Olayemi Cardoso, the Central Bank Governor, who announced this in a communiqué on Tuesday, said the decision was unanimously supported by all twelve members of the committee, at its 301st meeting in Abuja.

The MPC also retained the asymmetric corridor around the MPR at +500/-100 basis points, the Cash Reserve Ratio (CRR) for Deposit Money Banks at 50 percent, CRR for Merchant Banks at 16 percent, and the Liquidity Ratio (LR) at 30 percent. 

According to Cardoso, these measures are aimed at sustaining the current momentum of disinflation while containing persistent inflationary pressures.

He further explained that despite a decline in headline inflation to 22.22% in June 2025, marking the third consecutive month of deceleration largely driven by stabilization in energy prices and the foreign exchange market, underlying price pressures remain evident. 

The month-on-month inflation, he said, ticked up slightly to 1.68%, due mainly to increased prices of imported food and services. 

The committee also considered global risks such as tariff wars and geopolitical tensions that continue to threaten supply chains and import costs.

It said:”The MPC further acknowledged the stability of Nigeria’s banking system with Financial Soundness Indicators remaining steady.
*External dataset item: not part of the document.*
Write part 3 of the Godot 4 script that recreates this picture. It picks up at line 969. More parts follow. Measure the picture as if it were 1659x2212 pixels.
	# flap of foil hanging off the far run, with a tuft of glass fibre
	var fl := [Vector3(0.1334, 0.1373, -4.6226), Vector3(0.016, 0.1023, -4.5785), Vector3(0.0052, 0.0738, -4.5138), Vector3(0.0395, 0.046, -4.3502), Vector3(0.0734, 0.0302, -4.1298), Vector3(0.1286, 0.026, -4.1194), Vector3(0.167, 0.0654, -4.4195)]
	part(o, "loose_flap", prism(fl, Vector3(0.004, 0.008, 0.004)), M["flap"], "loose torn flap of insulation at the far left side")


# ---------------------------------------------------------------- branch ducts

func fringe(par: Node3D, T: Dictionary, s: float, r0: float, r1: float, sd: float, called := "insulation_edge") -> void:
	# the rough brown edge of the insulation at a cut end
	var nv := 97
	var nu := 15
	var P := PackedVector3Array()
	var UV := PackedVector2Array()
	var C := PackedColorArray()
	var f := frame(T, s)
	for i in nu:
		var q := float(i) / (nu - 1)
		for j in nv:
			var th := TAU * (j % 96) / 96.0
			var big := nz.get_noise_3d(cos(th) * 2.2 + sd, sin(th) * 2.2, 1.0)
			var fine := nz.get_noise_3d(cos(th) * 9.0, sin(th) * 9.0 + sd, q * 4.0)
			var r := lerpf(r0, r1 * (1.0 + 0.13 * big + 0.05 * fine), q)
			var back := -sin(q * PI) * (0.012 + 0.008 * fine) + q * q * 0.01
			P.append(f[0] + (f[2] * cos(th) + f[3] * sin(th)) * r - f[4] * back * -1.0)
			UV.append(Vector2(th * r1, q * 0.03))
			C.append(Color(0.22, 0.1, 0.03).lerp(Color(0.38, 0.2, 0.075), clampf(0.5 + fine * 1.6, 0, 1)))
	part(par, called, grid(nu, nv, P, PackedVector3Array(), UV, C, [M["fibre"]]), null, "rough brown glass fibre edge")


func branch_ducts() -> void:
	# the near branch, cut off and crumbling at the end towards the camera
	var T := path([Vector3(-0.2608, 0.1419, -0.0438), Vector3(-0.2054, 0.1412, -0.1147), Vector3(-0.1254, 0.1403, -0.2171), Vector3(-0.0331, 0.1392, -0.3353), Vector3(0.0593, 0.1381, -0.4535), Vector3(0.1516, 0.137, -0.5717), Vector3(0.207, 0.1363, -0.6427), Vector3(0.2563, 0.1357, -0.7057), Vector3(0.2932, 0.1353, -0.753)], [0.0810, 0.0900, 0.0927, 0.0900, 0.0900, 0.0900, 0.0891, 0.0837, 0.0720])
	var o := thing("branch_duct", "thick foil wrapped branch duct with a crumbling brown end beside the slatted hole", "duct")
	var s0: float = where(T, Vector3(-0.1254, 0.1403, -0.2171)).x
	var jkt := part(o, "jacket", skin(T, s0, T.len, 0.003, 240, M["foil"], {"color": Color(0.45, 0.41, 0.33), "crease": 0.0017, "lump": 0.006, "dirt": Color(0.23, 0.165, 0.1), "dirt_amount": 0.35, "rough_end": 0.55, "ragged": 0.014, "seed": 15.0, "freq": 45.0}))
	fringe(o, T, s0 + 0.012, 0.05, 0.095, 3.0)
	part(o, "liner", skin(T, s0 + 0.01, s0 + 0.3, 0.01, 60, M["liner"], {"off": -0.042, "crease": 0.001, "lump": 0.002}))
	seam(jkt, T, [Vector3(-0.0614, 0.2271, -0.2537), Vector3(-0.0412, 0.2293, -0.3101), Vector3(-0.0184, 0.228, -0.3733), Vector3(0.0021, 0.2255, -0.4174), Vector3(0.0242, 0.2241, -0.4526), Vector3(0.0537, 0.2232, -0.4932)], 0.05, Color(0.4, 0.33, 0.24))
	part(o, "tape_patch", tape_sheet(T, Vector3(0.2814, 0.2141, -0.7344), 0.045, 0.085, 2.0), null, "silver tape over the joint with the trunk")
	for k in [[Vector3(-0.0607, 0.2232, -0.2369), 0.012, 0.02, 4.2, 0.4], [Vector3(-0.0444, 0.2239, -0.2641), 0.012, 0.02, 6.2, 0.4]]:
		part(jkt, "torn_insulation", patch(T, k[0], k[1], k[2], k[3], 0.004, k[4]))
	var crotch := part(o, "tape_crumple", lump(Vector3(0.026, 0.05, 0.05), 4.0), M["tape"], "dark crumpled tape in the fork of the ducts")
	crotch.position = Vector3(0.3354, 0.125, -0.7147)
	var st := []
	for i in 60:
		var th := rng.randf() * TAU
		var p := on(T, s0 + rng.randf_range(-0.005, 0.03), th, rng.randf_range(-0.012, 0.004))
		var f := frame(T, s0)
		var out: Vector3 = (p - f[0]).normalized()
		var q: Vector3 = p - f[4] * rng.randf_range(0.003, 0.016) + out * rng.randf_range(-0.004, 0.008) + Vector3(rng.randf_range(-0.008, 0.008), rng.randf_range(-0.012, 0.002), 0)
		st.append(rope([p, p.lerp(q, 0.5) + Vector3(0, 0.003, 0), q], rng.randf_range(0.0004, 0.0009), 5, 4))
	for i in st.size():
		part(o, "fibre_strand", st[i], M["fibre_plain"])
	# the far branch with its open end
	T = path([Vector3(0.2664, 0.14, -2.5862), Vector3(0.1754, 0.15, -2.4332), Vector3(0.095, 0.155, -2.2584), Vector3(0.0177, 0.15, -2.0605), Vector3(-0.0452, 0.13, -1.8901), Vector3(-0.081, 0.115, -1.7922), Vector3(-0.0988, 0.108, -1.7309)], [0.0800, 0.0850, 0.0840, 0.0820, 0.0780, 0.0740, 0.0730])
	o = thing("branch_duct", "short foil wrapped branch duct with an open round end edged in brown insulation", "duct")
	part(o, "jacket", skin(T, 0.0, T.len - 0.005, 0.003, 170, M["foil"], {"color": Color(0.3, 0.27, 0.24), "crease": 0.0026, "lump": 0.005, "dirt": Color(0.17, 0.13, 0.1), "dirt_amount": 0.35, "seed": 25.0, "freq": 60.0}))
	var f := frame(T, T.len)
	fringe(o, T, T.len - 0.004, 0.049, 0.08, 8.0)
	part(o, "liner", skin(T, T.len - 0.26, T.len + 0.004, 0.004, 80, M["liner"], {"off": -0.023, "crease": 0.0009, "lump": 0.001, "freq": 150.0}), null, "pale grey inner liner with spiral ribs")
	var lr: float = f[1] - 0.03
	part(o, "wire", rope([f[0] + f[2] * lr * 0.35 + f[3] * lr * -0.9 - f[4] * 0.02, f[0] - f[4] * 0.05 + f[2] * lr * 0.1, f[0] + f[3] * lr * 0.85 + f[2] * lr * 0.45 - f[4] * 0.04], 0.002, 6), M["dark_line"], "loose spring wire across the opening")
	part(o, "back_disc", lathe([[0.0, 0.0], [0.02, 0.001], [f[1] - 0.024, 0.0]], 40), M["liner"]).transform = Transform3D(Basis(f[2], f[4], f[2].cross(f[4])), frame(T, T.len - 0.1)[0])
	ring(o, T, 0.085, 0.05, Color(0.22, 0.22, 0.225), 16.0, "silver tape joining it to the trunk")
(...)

Eight banks have met recapitalization requirements, and efforts continue to ensure the resilience and soundness of the financial sector.

“The committee highlighted positive domestic developments including a 3.13% GDP growth in Q1 2025 and gross external reserves reaching US$40.11 billion, providing about 9.5 months of import cover. It also commended government initiatives to improve security and support agriculture, urging continued provision of critical farming inputs to boost food production.

“Looking ahead, the MPC expects inflation to decline further in the coming months owing to tight monetary policy, stable exchange rates, falling petroleum prices, and improving food supply. However, in view of the lingering uncertainties and inflation risks, the committee resolved to maintain the current stance until these risks ease sufficiently.”